## Data provided
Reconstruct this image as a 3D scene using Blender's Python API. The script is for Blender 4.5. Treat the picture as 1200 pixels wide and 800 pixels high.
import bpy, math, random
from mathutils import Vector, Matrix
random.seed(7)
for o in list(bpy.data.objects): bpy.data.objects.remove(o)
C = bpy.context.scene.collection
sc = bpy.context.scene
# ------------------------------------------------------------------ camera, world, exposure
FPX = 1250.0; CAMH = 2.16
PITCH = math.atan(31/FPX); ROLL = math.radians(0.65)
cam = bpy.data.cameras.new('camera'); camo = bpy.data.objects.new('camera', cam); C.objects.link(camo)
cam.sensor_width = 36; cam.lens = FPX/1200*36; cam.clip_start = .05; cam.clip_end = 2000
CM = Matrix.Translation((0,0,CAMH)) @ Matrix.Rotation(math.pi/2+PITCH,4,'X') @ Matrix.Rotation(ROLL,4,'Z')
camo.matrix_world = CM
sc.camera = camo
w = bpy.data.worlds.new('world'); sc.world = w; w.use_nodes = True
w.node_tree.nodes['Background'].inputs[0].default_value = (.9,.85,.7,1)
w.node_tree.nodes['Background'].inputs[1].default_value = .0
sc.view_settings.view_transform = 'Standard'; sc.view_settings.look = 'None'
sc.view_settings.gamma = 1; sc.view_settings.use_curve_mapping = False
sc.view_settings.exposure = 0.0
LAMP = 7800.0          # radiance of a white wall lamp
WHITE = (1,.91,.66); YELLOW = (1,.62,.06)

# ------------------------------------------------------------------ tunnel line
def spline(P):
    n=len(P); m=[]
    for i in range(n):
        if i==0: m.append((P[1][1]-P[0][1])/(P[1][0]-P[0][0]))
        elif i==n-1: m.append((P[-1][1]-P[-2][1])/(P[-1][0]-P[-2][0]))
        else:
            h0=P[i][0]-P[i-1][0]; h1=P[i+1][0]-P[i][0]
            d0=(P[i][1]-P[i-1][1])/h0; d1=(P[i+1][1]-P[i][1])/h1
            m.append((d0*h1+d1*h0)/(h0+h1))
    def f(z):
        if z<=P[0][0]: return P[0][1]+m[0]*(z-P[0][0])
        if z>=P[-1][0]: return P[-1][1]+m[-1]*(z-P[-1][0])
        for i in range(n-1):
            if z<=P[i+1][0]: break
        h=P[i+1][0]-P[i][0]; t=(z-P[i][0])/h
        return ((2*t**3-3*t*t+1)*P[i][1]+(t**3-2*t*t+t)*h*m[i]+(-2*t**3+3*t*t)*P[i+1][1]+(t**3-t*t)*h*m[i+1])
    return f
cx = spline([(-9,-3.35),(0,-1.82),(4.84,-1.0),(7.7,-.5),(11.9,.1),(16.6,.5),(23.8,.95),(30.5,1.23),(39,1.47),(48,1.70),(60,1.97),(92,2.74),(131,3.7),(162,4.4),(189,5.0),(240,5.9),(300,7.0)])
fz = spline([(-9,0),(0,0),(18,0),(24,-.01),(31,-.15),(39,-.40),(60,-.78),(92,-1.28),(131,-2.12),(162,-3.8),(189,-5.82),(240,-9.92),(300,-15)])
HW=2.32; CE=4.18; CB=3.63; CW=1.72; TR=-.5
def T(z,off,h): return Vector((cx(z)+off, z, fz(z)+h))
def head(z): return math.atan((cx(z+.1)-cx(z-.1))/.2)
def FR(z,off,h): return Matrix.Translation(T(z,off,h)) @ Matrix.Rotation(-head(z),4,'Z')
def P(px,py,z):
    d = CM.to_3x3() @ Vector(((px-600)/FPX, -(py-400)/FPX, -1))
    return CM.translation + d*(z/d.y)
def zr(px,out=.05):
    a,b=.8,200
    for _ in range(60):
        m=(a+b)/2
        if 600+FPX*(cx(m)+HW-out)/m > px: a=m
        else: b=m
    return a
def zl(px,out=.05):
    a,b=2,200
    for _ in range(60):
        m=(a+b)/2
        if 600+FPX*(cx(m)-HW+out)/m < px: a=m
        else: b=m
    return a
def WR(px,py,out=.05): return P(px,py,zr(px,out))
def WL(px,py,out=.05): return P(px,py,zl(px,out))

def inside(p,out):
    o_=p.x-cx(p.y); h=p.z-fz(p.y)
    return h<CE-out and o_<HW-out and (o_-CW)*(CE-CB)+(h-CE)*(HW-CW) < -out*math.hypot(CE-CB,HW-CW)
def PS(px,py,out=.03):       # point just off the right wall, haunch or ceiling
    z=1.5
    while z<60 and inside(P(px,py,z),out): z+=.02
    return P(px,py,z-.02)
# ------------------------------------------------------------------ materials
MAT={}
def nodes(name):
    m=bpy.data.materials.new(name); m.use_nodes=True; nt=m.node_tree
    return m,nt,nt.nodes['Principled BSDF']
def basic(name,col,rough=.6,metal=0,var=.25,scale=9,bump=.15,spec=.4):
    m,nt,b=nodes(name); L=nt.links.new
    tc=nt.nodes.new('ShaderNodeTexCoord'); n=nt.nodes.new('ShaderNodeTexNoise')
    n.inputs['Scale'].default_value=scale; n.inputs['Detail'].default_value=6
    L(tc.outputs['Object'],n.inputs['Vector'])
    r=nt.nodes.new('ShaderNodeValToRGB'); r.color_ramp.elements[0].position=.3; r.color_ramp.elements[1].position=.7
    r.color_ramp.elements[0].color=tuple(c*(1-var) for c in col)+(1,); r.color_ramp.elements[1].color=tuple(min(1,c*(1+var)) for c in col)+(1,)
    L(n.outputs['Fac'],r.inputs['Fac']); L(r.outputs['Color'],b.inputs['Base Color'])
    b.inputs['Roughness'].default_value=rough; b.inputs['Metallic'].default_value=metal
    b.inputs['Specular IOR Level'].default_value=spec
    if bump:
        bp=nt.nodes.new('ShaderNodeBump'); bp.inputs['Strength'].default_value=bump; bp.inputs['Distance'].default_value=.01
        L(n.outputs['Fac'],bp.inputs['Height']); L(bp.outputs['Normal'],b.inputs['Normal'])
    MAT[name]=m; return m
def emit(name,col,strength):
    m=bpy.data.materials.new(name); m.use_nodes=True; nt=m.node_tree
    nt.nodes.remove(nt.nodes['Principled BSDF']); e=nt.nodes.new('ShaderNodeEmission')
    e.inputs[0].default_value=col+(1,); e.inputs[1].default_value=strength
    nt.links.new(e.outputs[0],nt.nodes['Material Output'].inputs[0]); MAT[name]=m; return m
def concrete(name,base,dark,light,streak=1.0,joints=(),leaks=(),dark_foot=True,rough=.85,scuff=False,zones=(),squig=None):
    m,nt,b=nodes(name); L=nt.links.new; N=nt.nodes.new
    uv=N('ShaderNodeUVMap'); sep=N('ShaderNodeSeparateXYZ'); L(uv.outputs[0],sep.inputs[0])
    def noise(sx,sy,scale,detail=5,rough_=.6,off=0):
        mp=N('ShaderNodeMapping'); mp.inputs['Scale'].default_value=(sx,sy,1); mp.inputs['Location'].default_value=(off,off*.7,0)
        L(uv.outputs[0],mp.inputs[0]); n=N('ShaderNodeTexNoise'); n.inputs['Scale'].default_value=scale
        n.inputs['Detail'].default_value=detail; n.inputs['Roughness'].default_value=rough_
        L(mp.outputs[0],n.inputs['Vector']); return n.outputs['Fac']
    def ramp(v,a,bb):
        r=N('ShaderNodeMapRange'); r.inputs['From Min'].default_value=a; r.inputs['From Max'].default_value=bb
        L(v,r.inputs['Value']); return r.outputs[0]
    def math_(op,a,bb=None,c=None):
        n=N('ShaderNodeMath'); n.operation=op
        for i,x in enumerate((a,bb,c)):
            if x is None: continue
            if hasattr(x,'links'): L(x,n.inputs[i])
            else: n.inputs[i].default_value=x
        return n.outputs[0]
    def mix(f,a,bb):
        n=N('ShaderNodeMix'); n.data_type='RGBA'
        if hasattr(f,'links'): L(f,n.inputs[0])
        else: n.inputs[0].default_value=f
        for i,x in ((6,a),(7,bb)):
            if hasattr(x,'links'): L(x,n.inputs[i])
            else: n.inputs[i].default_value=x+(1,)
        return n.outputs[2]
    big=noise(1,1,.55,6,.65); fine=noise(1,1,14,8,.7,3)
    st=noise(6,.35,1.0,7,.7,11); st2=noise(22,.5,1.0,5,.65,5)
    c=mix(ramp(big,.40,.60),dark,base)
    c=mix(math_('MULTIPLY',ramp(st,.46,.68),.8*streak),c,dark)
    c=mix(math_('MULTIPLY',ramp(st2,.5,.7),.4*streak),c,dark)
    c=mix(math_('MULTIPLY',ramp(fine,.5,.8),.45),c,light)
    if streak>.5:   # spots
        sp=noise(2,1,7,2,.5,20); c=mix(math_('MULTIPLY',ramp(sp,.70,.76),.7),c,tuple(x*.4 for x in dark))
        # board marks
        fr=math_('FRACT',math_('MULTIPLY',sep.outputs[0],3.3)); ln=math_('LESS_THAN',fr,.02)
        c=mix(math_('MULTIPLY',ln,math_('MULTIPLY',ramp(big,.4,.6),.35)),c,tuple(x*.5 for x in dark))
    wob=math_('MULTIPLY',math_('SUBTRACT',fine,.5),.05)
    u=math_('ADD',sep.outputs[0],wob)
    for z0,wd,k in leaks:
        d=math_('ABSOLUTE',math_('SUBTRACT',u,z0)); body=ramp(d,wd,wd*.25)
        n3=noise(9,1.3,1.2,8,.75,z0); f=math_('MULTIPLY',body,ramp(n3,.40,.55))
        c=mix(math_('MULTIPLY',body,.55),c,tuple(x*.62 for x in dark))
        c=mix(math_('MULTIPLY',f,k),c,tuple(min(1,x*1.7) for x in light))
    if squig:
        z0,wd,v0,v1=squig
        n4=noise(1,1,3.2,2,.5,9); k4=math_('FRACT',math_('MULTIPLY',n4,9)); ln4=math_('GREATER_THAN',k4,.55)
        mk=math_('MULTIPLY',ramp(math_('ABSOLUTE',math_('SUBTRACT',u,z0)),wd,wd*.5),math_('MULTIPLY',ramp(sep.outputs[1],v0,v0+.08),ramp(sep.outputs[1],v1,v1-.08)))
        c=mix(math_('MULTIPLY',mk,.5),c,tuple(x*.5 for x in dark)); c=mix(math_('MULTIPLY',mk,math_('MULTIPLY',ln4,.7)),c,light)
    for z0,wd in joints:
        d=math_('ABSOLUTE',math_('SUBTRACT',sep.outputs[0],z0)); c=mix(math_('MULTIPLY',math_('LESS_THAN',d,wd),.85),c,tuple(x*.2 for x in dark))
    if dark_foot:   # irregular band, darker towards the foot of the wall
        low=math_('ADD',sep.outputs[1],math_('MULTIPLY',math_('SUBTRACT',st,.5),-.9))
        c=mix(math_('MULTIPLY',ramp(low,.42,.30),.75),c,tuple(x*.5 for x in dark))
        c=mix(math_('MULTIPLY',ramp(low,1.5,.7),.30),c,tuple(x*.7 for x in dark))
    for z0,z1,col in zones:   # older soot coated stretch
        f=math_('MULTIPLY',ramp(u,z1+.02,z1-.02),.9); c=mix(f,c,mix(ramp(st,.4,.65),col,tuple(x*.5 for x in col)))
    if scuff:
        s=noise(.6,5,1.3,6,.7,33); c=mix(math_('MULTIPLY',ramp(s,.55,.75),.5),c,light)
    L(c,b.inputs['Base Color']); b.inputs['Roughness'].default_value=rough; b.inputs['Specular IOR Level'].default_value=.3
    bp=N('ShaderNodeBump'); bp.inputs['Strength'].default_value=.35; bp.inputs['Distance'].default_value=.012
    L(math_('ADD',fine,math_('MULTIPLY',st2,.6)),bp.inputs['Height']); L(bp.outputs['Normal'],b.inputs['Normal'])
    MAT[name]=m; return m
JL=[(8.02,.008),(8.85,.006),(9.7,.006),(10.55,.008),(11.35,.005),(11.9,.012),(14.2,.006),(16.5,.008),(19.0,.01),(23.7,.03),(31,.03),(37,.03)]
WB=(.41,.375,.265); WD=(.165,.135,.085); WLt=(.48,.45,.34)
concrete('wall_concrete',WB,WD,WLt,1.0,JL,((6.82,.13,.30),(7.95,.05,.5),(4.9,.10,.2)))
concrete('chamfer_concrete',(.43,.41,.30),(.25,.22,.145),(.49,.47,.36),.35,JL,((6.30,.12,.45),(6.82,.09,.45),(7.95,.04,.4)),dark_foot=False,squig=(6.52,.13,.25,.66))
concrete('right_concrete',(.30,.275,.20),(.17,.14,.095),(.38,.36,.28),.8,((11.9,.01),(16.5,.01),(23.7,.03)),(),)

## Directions
Give back exactly the lines running from the line containing "WB=(.41,.375,.265); WD=(.165,.135,.085); WLt=(.48,.45,.34)" through the end of the material above, both included, and nothing beyond them.

## Finished task
WB=(.41,.375,.265); WD=(.165,.135,.085); WLt=(.48,.45,.34)
concrete('wall_concrete',WB,WD,WLt,1.0,JL,((6.82,.13,.30),(7.95,.05,.5),(4.9,.10,.2)))
concrete('chamfer_concrete',(.43,.41,.30),(.25,.22,.145),(.49,.47,.36),.35,JL,((6.30,.12,.45),(6.82,.09,.45),(7.95,.04,.4)),dark_foot=False,squig=(6.52,.13,.25,.66))
concrete('right_concrete',(.30,.275,.20),(.17,.14,.095),(.38,.36,.28),.8,((11.9,.01),(16.5,.01),(23.7,.03)),(),)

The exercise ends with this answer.